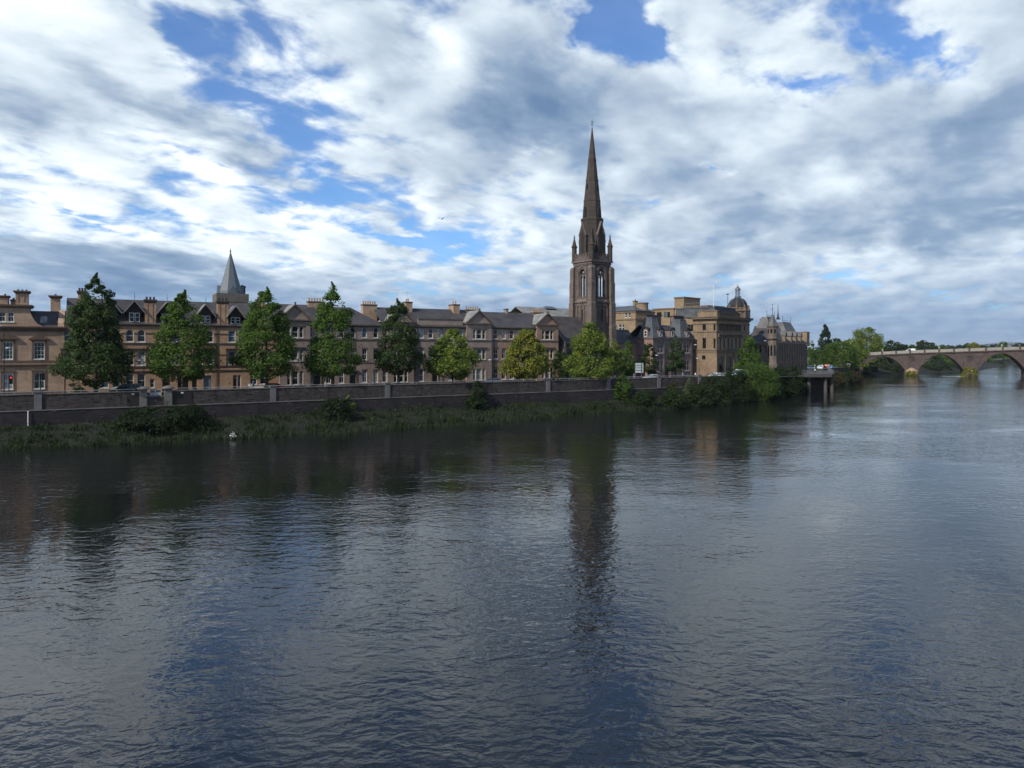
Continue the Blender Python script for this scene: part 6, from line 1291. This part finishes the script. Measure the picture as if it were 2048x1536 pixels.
# ------------------------------------------------------------------ vehicles
def paint(name, col): return plain(name, col, .25, .1, .6, var=.05)
for k_, c_ in dict(c_black=(.014,.015,.02), c_red=(.36,.018,.02), c_silver=(.42,.44,.46), c_white=(.72,.73,.73), c_blue=(.06,.14,.28), c_teal=(.16,.3,.32), c_green=(.2,.22,.06), c_grey=(.12,.125,.13)).items(): MT[k_] = paint('car paint '+k_[2:], c_)
MT['tyre'] = plain('black rubber', (.015,.015,.015), .9); MT['lampw'] = plain('clear headlamp', (.6,.6,.58), .1, spec=.8); MT['lampr'] = plain('red tail lamp', (.35,.01,.01), .2, spec=.6)
CAR = {}
def car_meshes(kind, col):
    """side outline swept across the width with tumblehome, wheel arches cut, glass in the greenhouse"""
    if (kind, col) in CAR: return CAR[(kind, col)]
    L, Wd, H, hood, belt, ws, rw0, rw1 = {'hatch': (4.1, 1.75, 1.47, .92, .95, 1.15, 3.55, 3.95), 'estate': (4.5, 1.8, 1.5, .9, .95, 1.3, 3.9, 4.35), 'mpv': (5.0, 1.95, 1.9, 1.05, 1.1, 1.0, 4.7, 4.92), 'van': (5.3, 2.0, 2.25, 1.15, 1.2, .85, 5.1, 5.25), 'saloon': (4.6, 1.8, 1.44, .9, .93, 1.35, 3.5, 4.0)}[kind]
    wb, r = L*.6, .32 if kind not in ('van', 'mpv') else .35; f0 = L*.19
    rs = ws+.75*(H-belt)/.5*.9; low = []
    for cx_ in (f0, f0+wb): low += [(cx_-r*1.2, .25)]+[(cx_-math.cos(math.pi*k/6)*r*1.2, .25+math.sin(math.pi*k/6)*r*1.15) for k in range(1, 6)]+[(cx_+r*1.2, .25)]
    prof = [(0.12, .3)]+low+[(L-.1, .3), (L, .6), (L-.05, belt), (.0+ws, belt), (.15, hood-.12), (0, .6)]
    n = len(prof); mb = MB(); hw = Wd/2
    mb.v = [(x, -hw, z) for x, z in prof]+[(x, hw, z) for x, z in prof]; mb.f = [tuple(range(n)), tuple(reversed(range(n, 2*n)))]+[(i, i+n, (i+1) % n+n, (i+1) % n) for i in range(n)]; mb.mi = [0]*len(mb.f)
    roof = MB(); t_ = hw*.8; zb = belt
    roof.frustum(ws, L-.06, -hw+.02, hw-.02, zb, rs, rw0, -t_, t_, H-.06); roof.v = roof.v
    roof.frustum(rs, rw0, -t_, t_, H-.06, rs+.15, rw0-.1, -t_+.1, t_-.1, H)
    gl = MB()
    def lerp3(a, b, f): return tuple(a[i]+(b[i]-a[i])*f for i in range(3))
    for sg in (-1, 1):
        A, B_, C_, D_ = (ws, sg*(hw-.02), zb), (L-.06, sg*(hw-.02), zb), (rw0, sg*t_, H-.06), (rs, sg*t_, H-.06); nn = 2 if kind not in ('van',) else 1
        end = .95 if kind != 'van' else .42
        for i in range(nn):
            f0_, f1_ = .06+(end-.06)*i/nn+.01, .06+(end-.06)*(i+1)/nn-.02
            q = [lerp3(lerp3(A, B_, f0_), lerp3(D_, C_, f0_), .08), lerp3(lerp3(A, B_, f1_), lerp3(D_, C_, f1_), .08), lerp3(lerp3(A, B_, f1_), lerp3(D_, C_, f1_), .9), lerp3(lerp3(A, B_, f0_), lerp3(D_, C_, f0_), .9)]
            gl.add([(x, y+sg*.012, z+.006) for x, y, z in q], [(0, 1, 2, 3)])
    A, B_, C_, D_ = (ws, -hw+.02, zb), (ws, hw-.02, zb), (rs, t_, H-.06), (rs, -t_, H-.06)
    wsg = MB().add([(x-.015, y, z+.012) for x, y, z in (lerp3(lerp3(A, B_, .06), lerp3(D_, C_, .06), .06), lerp3(lerp3(A, B_, .94), lerp3(D_, C_, .94), .06), lerp3(lerp3(A, B_, .94), lerp3(D_, C_, .94), .93), lerp3(lerp3(A, B_, .06), lerp3(D_, C_, .06), .93))], [(0, 1, 2, 3)])
    A, B_, C_, D_ = (L-.06, -hw+.02, zb), (L-.06, hw-.02, zb), (rw0, t_, H-.06), (rw0, -t_, H-.06)
    rsg = MB().add([(x+.015, y, z+.006) for x, y, z in (lerp3(lerp3(A, B_, .08), lerp3(D_, C_, .08), .1), lerp3(lerp3(A, B_, .92), lerp3(D_, C_, .92), .1), lerp3(lerp3(A, B_, .92), lerp3(D_, C_, .92), .85), lerp3(lerp3(A, B_, .08), lerp3(D_, C_, .08), .85))], [(0, 1, 2, 3)])
    wh = MB().lathe([(r*.55, -.1), (r*.95, -.1), (r, -.06), (r, .06), (r*.95, .1), (r*.55, .1)], 16); wh.v = [(x, z, y) for x, y, z in wh.v]
    rm = MB().lathe([(r*.56, -.09), (r*.5, -.115), (r*.15, -.09), (r*.15, .09), (r*.5, .115), (r*.56, .09)], 10); rm.v = [(x, z, y) for x, y, z in rm.v]
    hl = MB().box(-.015, .1, -.2, .2, -.07, .07); mir = MB().box(-.06, .06, -.1, .1, -.06, .07)
    me = dict(body=mb.mesh('body', MT[col]), cabin=roof.mesh('cabin', MT[col]), glass=gl.mesh('side_window', MT['pane']), wsg=wsg.mesh('windscreen', MT['pane_blue']), rsg=rsg.mesh('rear_window', MT['pane']), tyre=wh.mesh('tyre', MT['tyre']), rim=rm.mesh('rim', MT['steel']), hl=hl.mesh('headlight', MT['lampw']), tl=hl.mesh('tail_light', MT['lampr']), mir=mir.mesh('mirror', MT[col]))
    CAR[(kind, col)] = (me, L, hw, f0, wb, r, hood, belt, ws); return CAR[(kind, col)]
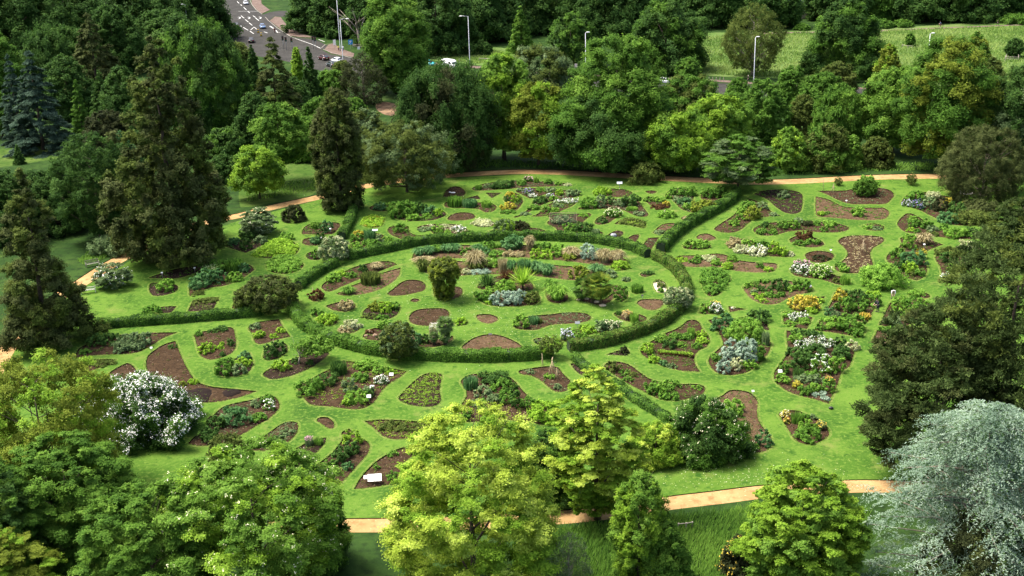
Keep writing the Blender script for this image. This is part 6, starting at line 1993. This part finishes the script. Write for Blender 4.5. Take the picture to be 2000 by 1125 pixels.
post_sign('interpretation_board', *px('E', 512, 575), .9, .6, .4, plain('dark_board', (.12, .14, .15), .4), 'dark board on a stand in the pale flower border', 'board', tilt=60)
post_sign('interpretation_board', *px('D', 1590, 640), .5, .4, .25, M_BLACK, 'small dark label at the top of the half-moon bed', 'board', tilt=60)


def wigwam(crop, x, y, hpx, rpx, label, n=7, col=None):
    X, Y = px(crop, x, y)
    b = at(X, Y)
    s = scale_at(b)
    H, r = hpx / 4 / s * 1.1, rpx / 4 / s
    rng = new_rng()
    root = empty('cane_wigwam', (b[0], b[1], 0))
    tag(root, label, 'cane wigwam')
    for k in range(n):
        t = 2 * math.pi * k / n
        MB().tube([(r * math.cos(t), r * math.sin(t), -.05), (-.12 * r * math.cos(t), -.12 * r * math.sin(t), H * rng.uniform(.92, 1.08))], .03, 4).build('cane', M_CANE, root)


wigwam('J', 318, 232, 150, 45, 'tall wigwam of bamboo canes in the pointed bed', 7)
wigwam('J', 352, 255, 100, 22, 'smaller wigwam of canes right of the tall one', 4)
wigwam('C', 740, 700, 95, 38, 'wigwam of pale canes in the hourglass bed', 8)
wigwam('full', 536.5, 690, 110, 24, 'short cane wigwam in the small dark bed', 4)
wigwam('C', 508, 235, 70, 26, 'little cluster of canes round a staked plant near the path', 4)
wigwam('J', 238, 170, 120, 10, 'leaning bamboo canes left of the tall wigwam', 3)
wigwam('D', 208, 320, 70, 6, 'thin stakes in the round bed with a russet tuft', 2)
# netted cane cage
cg = at(*px('B', 400, 478))
root = empty('fruit_cage', (cg[0], cg[1], 0), -.06)
tag(root, 'dark netted cage with zigzag canes in the upper bed', 'fruit cage')
sc = scale_at(cg)
wc = 210 / 4 / sc
m = MB()
zz = [(-wc / 2, -.8, 1.5), (-wc / 3.2, -.8, .7), (-wc / 8, -.8, 1.5), (wc / 12, -.8, .7), (wc / 3.4, -.8, 1.5), (wc / 2, -.8, .8)]
m.tube(zz, .03, 4)
m.build('zigzag_cane', M_CANE, root)
m = MB()
for a in (-wc / 2, wc / 2):
    for yy in (-.8, 1.4):
        m.tube([(a, yy, -.05), (a, yy, 1.55)], .03, 4)
m.tube([(-wc / 2, 1.4, 1.55), (wc / 2, 1.4, 1.55)], .03, 4)
m.build('posts', M_CANE, root)
m = MB()
for k in range(26):
    a = -wc / 2 + wc * k / 25
    m.tube([(a, -.82, .02), (a, -.82, .75), (a, 1.4, 1.52)], .010, 3, cap=False)
for k in range(14):
    yy = -.82 + 2.22 * k / 13
    m.tube([(-wc / 2, yy, .76 + .76 * k / 13), (wc / 2, yy, .76 + .76 * k / 13)], .010, 3, cap=False)
for k in range(5):
    m.tube([(-wc / 2, -.83, .1 + .15 * k), (wc / 2, -.83, .1 + .15 * k)], .010, 3, cap=False)
m.build('netting', plain('dark_net', (.03, .05, .035), .8), root)
# rocks
rgk = np.random.default_rng(11)


def rock(crop, x, y, wpx, label, col, squash=.55):
    X, Y = px(crop, x, y)
    b = at(X, Y)
    r = wpx / 8 / scale_at(b)
    vs, fs = [], []
    m = MB()
    m.ball((0, 0, 0), (r, r * .8, r * squash), 0, 9, 6)
    m.v = [tuple(np.array(v) * rgk.uniform(.82, 1.12)) for v in m.v]
    m.s = [False] * len(m.f)
    o = m.build('rock', plain('rock_' + col, dict(grey=(.35, .36, .37), brown=(.24, .16, .10), sandy=(.55, .44, .28), white=(.7, .7, .66))[col], .9, noise=.3, nscale=4), None, (b[0], b[1], r * squash * .35))
    return tag(o, label, 'rock')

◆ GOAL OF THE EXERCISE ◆
Go through the material and copy out every line with "picture" in it.

◆ SOLVED EXERCISE ◆
Continue the Blender Python script for this scene: part 6, from line 1291. This part finishes the script. Measure the picture as if it were 2048x1536 pixels.
Keep writing the Blender script for this image. This is part 6, starting at line 1993. This part finishes the script. Write for Blender 4.5. Take the picture to be 2000 by 1125 pixels.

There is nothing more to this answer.